Building strong quality cultures and capabilities in organisations

Advocacy and fostering strong relationships are essential for building and integrating quality capability throughout an organisation. Fiona Payne, Senior Quality Manager at CapGemini, Lee Major, Deputy Director, Quality and Regulatory Assurance Division at UKHSA and Chris Achillea, HSEQ Director at Sodexo share their insights on the integral role quality professionals can play in achieving a quality culture and embedding quality capabilities to drive organisational performance.
A key insight from Quality Live 2024 was the crucial role people play in an organisation’s success and how quality professionals can positively influence company culture, which is a product of values and behaviours. As quality professionals we have the skills to influence these behaviours when we support root cause analysis, coach a peer on a new skill or facilitate a group to identify improvements.
Building a learning organisation
A learning organisation has a culture that embraces compliance – and performance – evidenced by the following beliefs and behaviours:
- staff are proactive
- staff have a zero-defect mindset
- lessons learned are shared throughout the organisation
- assurance is seen as vital to meet regulations and standards
- processes are actively managed and maintained by the teams that use them
A blame culture can set in with negative beliefs and behaviours when quality is seen as compliance only. For example:
- processes cover everything in graphic detail
- lessons learned are recorded but not shared
- a team does not care if an audit is delayed or cancelled
- actions are only followed up and acted on for non-conformities
Developing the skills and capability within the wider organisation is about enhancing the ability to learn. When this becomes part of everyday activities, we cultivate a learning organisation.
Fiona Payne, Senior Quality Manager, CapGemini
These positive and negative indicators can help identify how the whole organisation views quality management and the quality function. By shaping beliefs and behaviours, we can influence an organisation's culture to ensure quality positively impacts project teams and business performance.

Download and explore ‘Bridging the gap: from compliance to performance in quality management’ to inspire actionable steps towards moving from compliance to performance through quality management practices.
How do we develop an organisation-wide quality capability?
Putting people and culture first helps achieve this positive impact and develop an organisation-wide quality capability.

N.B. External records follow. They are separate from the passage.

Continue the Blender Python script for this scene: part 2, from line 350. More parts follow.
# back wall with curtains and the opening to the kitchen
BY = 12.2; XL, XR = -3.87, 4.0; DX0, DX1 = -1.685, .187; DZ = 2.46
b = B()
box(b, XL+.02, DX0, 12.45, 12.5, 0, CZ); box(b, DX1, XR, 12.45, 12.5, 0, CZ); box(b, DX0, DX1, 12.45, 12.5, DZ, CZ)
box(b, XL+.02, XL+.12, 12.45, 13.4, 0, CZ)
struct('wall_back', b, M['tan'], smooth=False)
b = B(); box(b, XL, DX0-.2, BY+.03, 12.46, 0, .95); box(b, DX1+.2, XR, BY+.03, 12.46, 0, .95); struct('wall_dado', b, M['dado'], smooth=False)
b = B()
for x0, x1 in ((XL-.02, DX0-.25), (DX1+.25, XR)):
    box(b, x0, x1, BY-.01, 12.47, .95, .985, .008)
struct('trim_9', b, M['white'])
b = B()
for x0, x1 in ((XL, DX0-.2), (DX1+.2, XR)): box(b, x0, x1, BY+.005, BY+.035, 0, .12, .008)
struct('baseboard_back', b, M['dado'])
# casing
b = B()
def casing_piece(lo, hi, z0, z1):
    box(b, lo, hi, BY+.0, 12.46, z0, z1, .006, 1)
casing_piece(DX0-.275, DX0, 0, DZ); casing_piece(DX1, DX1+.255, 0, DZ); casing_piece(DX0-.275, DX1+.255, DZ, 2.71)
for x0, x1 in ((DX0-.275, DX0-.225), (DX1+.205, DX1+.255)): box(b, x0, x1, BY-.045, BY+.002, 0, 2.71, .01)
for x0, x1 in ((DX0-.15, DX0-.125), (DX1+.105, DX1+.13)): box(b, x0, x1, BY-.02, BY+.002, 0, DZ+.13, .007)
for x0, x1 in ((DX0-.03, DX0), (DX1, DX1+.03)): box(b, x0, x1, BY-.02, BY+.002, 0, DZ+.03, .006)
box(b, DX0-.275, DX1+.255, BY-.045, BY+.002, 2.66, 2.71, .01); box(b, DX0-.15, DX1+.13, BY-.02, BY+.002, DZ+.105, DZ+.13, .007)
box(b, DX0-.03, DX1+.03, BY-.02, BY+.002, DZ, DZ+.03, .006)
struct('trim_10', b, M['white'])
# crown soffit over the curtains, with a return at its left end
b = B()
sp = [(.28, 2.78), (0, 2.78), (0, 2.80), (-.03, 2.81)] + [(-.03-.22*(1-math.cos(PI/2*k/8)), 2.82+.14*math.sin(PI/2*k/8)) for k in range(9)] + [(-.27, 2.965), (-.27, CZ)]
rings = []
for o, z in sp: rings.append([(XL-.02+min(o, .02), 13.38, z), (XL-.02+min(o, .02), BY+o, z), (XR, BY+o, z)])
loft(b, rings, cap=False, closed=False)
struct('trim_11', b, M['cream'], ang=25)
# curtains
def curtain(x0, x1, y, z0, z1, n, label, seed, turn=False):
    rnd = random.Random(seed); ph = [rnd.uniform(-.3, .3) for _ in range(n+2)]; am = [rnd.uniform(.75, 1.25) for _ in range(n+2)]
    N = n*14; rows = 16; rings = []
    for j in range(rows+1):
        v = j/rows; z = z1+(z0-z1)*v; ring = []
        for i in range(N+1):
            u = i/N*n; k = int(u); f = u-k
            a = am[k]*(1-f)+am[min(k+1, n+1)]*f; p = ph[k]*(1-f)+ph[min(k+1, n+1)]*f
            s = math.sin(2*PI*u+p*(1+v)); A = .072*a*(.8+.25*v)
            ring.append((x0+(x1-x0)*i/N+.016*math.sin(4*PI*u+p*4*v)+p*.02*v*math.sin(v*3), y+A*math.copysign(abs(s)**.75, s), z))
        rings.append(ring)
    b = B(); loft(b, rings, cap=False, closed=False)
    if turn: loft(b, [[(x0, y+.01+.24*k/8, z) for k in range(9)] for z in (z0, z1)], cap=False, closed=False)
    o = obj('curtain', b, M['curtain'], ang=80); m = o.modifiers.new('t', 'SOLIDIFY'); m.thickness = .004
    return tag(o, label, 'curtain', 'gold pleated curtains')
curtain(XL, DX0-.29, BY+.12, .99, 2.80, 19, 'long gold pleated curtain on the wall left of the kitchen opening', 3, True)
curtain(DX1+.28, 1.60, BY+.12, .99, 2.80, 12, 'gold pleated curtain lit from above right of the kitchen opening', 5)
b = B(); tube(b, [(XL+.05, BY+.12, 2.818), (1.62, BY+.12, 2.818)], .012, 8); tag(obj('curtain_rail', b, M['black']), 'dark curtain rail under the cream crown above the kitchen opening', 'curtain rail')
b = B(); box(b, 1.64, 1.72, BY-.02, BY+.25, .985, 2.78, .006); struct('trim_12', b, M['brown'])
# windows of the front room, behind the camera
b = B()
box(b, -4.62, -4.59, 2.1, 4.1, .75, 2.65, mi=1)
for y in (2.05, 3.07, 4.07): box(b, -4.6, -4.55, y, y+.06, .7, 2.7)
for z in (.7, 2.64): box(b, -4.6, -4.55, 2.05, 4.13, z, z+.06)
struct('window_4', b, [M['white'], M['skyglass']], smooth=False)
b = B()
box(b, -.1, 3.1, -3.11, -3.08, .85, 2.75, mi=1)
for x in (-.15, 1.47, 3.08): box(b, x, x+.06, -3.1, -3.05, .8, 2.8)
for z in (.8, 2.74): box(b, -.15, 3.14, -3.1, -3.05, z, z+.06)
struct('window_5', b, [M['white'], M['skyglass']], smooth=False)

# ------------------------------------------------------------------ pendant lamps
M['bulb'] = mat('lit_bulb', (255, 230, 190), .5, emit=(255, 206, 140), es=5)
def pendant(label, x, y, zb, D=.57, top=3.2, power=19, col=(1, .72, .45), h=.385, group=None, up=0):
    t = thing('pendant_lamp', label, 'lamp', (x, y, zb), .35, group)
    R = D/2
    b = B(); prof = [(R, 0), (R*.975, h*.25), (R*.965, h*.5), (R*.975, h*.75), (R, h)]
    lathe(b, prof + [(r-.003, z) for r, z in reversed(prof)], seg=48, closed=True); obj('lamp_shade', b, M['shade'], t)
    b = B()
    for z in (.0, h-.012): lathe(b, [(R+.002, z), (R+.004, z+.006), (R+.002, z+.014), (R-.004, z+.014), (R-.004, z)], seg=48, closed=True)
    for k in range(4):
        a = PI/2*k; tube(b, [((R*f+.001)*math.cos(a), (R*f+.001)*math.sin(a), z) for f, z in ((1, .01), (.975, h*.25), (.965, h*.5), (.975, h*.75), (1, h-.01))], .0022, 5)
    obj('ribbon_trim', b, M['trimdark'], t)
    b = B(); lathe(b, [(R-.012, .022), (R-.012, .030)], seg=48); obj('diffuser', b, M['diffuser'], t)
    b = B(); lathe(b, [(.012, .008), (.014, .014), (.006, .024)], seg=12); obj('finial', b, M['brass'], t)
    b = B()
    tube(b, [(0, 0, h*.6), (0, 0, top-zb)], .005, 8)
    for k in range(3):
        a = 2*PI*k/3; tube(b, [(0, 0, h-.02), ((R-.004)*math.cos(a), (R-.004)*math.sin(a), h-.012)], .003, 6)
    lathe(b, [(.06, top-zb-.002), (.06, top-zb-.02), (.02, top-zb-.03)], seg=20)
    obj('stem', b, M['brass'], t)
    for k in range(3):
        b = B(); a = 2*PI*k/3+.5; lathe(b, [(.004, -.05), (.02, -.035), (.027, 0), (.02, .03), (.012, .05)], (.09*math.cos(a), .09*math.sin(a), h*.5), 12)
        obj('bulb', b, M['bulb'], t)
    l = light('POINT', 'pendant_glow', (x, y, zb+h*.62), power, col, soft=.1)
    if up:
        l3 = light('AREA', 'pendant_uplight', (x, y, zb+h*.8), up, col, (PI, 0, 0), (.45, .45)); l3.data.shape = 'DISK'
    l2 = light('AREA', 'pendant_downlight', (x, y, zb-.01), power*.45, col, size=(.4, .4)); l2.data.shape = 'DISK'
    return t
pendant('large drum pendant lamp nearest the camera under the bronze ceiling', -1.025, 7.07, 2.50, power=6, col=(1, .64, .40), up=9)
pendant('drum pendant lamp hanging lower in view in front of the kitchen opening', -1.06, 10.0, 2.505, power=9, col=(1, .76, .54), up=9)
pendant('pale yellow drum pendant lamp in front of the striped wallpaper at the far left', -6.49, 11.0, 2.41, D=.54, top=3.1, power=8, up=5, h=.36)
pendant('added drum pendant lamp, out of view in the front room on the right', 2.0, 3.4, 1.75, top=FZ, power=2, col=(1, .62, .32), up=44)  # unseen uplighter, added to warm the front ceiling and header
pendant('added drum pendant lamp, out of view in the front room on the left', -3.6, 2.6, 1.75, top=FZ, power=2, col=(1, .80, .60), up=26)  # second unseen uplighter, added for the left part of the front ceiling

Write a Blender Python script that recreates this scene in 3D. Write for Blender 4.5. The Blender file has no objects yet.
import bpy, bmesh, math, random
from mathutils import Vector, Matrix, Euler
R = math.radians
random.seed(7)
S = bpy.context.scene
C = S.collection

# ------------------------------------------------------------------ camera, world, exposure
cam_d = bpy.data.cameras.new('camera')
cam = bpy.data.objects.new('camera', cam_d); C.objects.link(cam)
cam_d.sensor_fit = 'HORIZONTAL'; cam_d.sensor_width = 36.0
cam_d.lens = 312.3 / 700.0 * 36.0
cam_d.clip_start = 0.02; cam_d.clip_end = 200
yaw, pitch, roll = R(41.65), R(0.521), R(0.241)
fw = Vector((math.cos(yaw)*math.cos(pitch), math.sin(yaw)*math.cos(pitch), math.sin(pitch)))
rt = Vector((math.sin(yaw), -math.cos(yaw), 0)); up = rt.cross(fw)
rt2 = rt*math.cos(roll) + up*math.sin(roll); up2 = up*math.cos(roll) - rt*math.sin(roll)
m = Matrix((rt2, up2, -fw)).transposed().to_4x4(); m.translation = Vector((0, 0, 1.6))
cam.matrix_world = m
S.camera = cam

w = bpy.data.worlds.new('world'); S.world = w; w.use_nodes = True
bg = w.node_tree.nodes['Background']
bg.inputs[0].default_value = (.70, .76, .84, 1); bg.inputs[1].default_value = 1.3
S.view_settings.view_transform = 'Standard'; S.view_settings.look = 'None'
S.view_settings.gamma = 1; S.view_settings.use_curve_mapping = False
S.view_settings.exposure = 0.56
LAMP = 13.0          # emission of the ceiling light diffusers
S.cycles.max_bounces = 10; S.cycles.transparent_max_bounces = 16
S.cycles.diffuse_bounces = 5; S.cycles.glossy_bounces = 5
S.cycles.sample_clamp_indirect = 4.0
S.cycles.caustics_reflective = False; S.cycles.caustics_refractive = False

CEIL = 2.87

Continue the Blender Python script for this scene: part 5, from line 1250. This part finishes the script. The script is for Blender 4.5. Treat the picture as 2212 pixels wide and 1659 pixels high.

It is people who build systems and processes, deliver products and services, and engage with customers.
Start with identifying who your senior management sponsors and advocates are and get them on board with the importance of quality in your organisation. This level of buy-in and collaboration will help amplify your message and goals.
Establishing and building relationships with people in the organisation is crucial. Consider how to build in-person connections and the best way for you to be the visible presence for quality. This may be at meetings, site visits, sharing videos, attending roadshows.
Chris Achillea, HSEQ Director, Sodexo
Everyone has their own job to do and so delivering content and training about ISO 9001 may not always be relevant. Educating your colleagues on quality should take a simple and relevant approach, consider what your teams need to know, have and do to deliver quality capabilities. These are just some questions that prompt people to think about quality in their organisation:
- are our people engaged?
- what are their customer needs?
- do we know how effective our processes are?
- do our people know what to do, and how to do it?
- are relevant processes that add value established?
- is there an established framework and mechanism for effective customer engagement?
It is important to remember that colleagues have competing priorities, quality is everyone's business, but it is not their only priority. Make quality inclusive, be accessible, be approachable and encourage people to be part of the quality system.
Cultivating organisation-wide quality capability
Many factors can influence how quality capability is achieved, including industry, organisation size, governance structures and regulation. However, some key practices can be applied regardless of these.
We need to ensure that the governance around quality is transparent and proportionate. This needs to be reflected in practice and not just as a 'tick box' exercise that serves to satisfy external assessments. Quality must be integral in decision-making across the organisation. Ensuring quality is part of (or has sight of) the decision-making process mitigates against instances of decisions being made in silos which can negatively impact on the quality management systems.
Quality by consent is where we change the narrative. We don't just have quality systems because they look good or tick the box; we have them because they make us better at what we do.
We need to sell the benefit of continual improvement, feedback, complaints and non-conformances; these can all be leveraged to force positive change and improvement.
Lee Major, Deputy Director, Quality and Regulatory Assurance Division, UKHSA
This is the messaging we need to flow right through the organisation, from the school leaver who wants to develop their career through structured continuous professional development right up to the CEO looking to inform shareholders on the organisation's strategic direction. Language is critical; we know our audience, so we must adapt how and what we present.
Advocacy and the ability to build positive connections with people are the foundation for developing and embedding quality capability across the whole organisation.